When the last big Twitter migration to Mastodon occurred there were a lot new users complaining about things like documentation, bugs, etc. Old users and FLOSS supporters kept pushing the “its open source, write a doc or fill out a bug ticket” and evem included documentation on how to do those tasks.
Most people just continued to complain. /facepalm
We just don’t live in a world where making the changes you want are encouraged. We have been thought to just accept whatever changes happen or at most file a suggestion that almost noone will listen to. Obviously open source is different but it’s still such a tiny minority compared to how the rest of the world functions
As both user and developer - user CAN contribute but the developer/maintainer SHOULD add the screenshots.
If the app sucks, few people will add the screenshots. Therefore, most apps without screenshots will suck. So new apps will need the developer to add screenshots, or people will assume it sucks.
And we’re back to square one. The developer has extra responsibility to highlight the features.
Agree, I don’t know what’s so hard about a screenshot.
I imagine most single developer projects lack any design or UX so the screenshot would do little to encourage users to download.
I can only speak for myself and a handful of other people I know who are into FOSS, but for us we care more about it being functional than looking pretty. I just want to see what I’m getting into, a reference for what a successful install looks like, or just check to see if it’s got the buttons I want on it.
Anyone know of good Gitlab CI or GitHub actions for auto generating GUI screenshots and links them in the README? I only barely know testing tool and frameworks like OpenQA and Robot for GUI. Even better if we can get AVIF/GIF linked in there to see an app in motion.
Honestly though, documenting is a pain enough, I really don’t want to be doing screenshot walk throughs on anything I’m not paid to do.
Yup, if I don’t see screenshots for a desktop applications, I don’t bother since the developer clearly doesn’t understand what they’re doing. It’s especially baffling when it’s a WM/DE. It’s really trivial effort too. If the devs don’t get this basic point, it’s going to reflect in their poorly designed UX/UI as well.
Where should I store the screenshots? In a screenshots folder in the repo? Should I update them at some time? Should I screenshot both light and dark theme?
Yes. Git can store binary files fine. It’s not the most efficient for storing them, but it works, especially for a small number of screenshots. For updating and theme, that’s entirely up to you. It’s all a judgement call. If you want to show off your functionality (like a dark mode), I encourage you to include screenshots of it. If you substantially change your UI, update the images.
You don’t have to update for every new button you add.
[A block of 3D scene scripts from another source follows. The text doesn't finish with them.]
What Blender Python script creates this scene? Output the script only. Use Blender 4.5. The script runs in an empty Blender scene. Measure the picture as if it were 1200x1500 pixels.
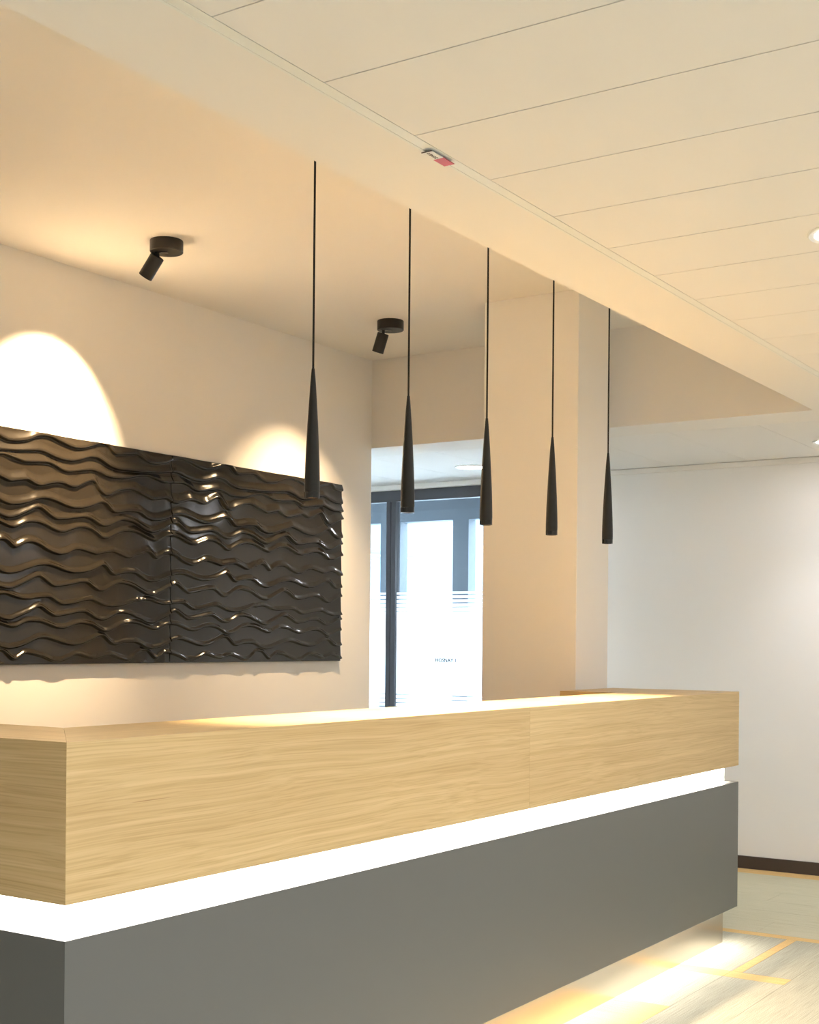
import bpy, bmesh, math, random
import numpy as np
from mathutils import Vector, Matrix

random.seed(4)
S = bpy.context.scene
C = S.collection
PI = math.pi

# ------------------------------------------------------------------ camera
H = 1.35
F_PX, PY = 1974.91, 940.02
YAW, ROLL = math.radians(33.2222), math.radians(0.5092)
cam_d = bpy.data.cameras.new('camera')
cam = bpy.data.objects.new('camera', cam_d)
C.objects.link(cam)
cam_d.sensor_fit = 'HORIZONTAL'
cam_d.sensor_width = 36.0
cam_d.lens = 36.0 * F_PX / 1200.0
cam_d.shift_y = (PY - 750.0) / 1200.0
cam_d.clip_start, cam_d.clip_end = 0.05, 200
_r = Vector((math.sin(YAW), -math.cos(YAW), 0)); _f = Vector((math.cos(YAW), math.sin(YAW), 0)); _u = Vector((0, 0, 1))
_r2 = _r * math.cos(ROLL) + _u * math.sin(ROLL); _u2 = _u * math.cos(ROLL) - _r * math.sin(ROLL)
M = Matrix((( _r2.x, _u2.x, -_f.x, 0), (_r2.y, _u2.y, -_f.y, 0), (_r2.z, _u2.z, -_f.z, H), (0, 0, 0, 1)))
cam.matrix_world = M
S.camera = cam

# ------------------------------------------------------------------ light, sky, exposure
SKY = 4.0            # daylight outside the glazed entrance
DOWN = 12.0          # recessed ceiling downlights (emission of the diffuser)
DOWN_W = 16.0        # their beam, watts each
LED_BAND = 2.2       # light band of the desk
LED_FLOOR = 18.0     # strip under the desk body
PENDANT_W = 19.0      # each pendant, watts
SPOT1_W, SPOT2_W = 108.0, 29.0
S.view_settings.view_transform = 'Standard'
S.view_settings.look = 'None'
S.view_settings.gamma = 1.0
S.view_settings.use_curve_mapping = False
S.view_settings.exposure = 2.58
world = bpy.data.worlds.new('daylight'); S.world = world
world.use_nodes = True
bg = world.node_tree.nodes['Background']
bg.inputs['Color'].default_value = (0.80, 0.91, 1.0, 1)
bg.inputs['Strength'].default_value = SKY

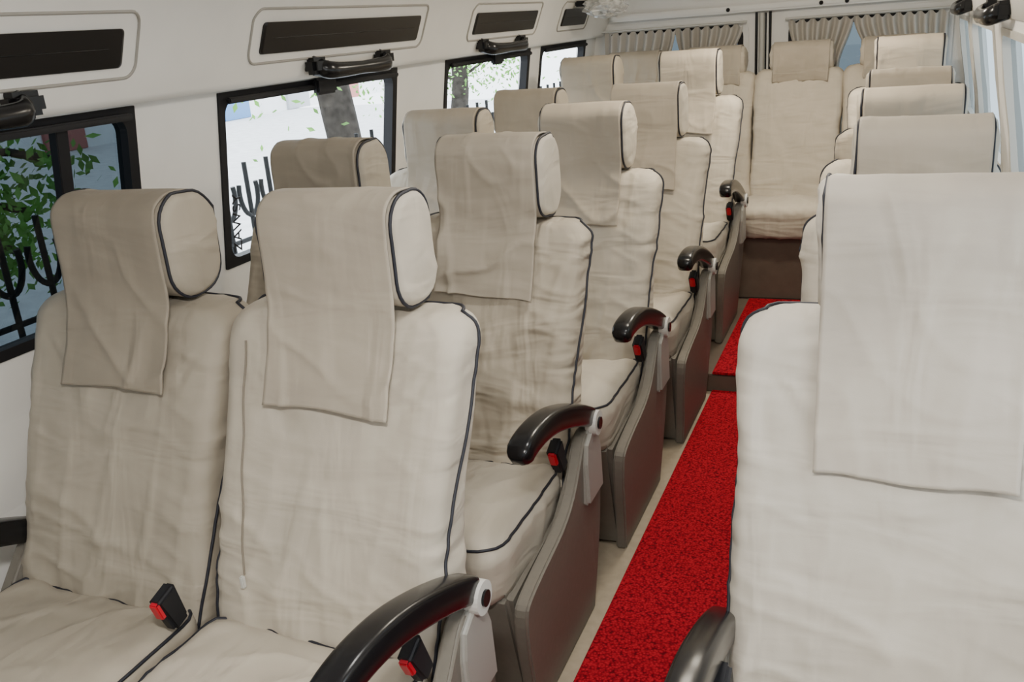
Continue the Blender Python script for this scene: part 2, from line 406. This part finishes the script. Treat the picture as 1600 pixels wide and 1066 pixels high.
# rear bench ---------------------------------------------------------------
YB,ZB=5.46,.10
bench=empty('rear_bench_seat',(0,YB,ZB))
BB=[make_backrest(51+i*4,top=1.14,HW=.236,detail=0) for i in range(2)]
HB=make_headrest(61,dz=-.01,W=.165,H=.078,Dp=.07)
CB=make_cover(66,top=1.14,dz=-.01,W=.150,hem=1.13,H=.078)
CC=[make_cushion(81,HW=.236,y0=-.15,y1=-.63,ztop=.50,zb=.33)]
for k,x in enumerate((-.50,-.975,-1.45,-.025)):
    obj('backrest',BB[k%2][0],bench,loc=(x,0,0))
    obj('headrest',HB[0],bench,loc=(x+.012,0,0)); o=obj('headrest_cover',CB,bench,loc=(x+.012,0,0)); m=o.modifiers.new('t','SOLIDIFY'); m.thickness=.004
    obj('cushion',CC[0][0],bench,loc=(x,0,0))
box('bench_base',(-1.69,-.58,-.018),(.21,-.05,.345),BROWN,bench,.01)

# ------------------------------------------------------------------ room shell
YS,YE=-1.8,5.98
def XL(z): return -1.80-.085*ss(0,.75,z) if z<.93 else -1.885+.085*(z-.93)/.54
def XR(z): return .43-.05*ss(.6,1.0,z)-.07*ss(.95,1.5,z)
def wall_side(name,XF,out,wins,zw0,zw1,ztop):
    ys=sorted({YS,YE,*[a for w in wins for a in w]}); zs=[-.02,.3,.6,.8,zw0,(zw0+zw1)/2,zw1,ztop]
    bm=bmesh.new()
    for i in range(len(ys)-1):
        hole=any(abs(ys[i]-w[0])<1e-6 for w in wins)
        for j in range(len(zs)-1):
            if hole and zs[j]>=zw0-1e-6 and zs[j+1]<=zw1+1e-6: continue
            q=[(ys[i],zs[j]),(ys[i+1],zs[j]),(ys[i+1],zs[j+1]),(ys[i],zs[j+1])]
            bm.faces.new([bm.verts.new((XF(b),a,b)) for a,b in q])
    bmesh.ops.remove_doubles(bm,verts=bm.verts,dist=1e-5)
    me=bpy.data.meshes.new(name); bm.to_mesh(me); bm.free()
    o=obj(name,me,None,WALL); m=o.modifiers.new('t','SOLIDIFY'); m.thickness=.05; m.offset=-1 if out<0 else 1
    return o
LW=[(.55,1.85),(2.19,3.25),(3.70,4.72),(4.90,5.70)]
ZW0,ZW1=.95,1.465
wl=wall_side('wall_left',XL,-1,LW,ZW0,ZW1,1.50)
RW=[(.3,1.5),(1.9,3.45),(3.75,4.85),(5.08,5.85)]
wr=wall_side('wall_right',XR,1,RW,.95,1.46,1.50)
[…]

It’s more about giving a general impression of the UI. Is it minimalist? Is it a chaotic mess? Does it look like it fits in naturally with whatever OS appears to have been used? Does it look like any thought was put into UI and UX? Those are the kinds of things you’re trying to answer.
Where: In the repository, most projects seem to use
media
orscreenshots
as the name of the directory.How often: Whenever a big change happened or many small changes have accumulated.
What: Light theme suffices. I only care about the general look and feel, not about specific colors.
That’s how I would do it for my own projects.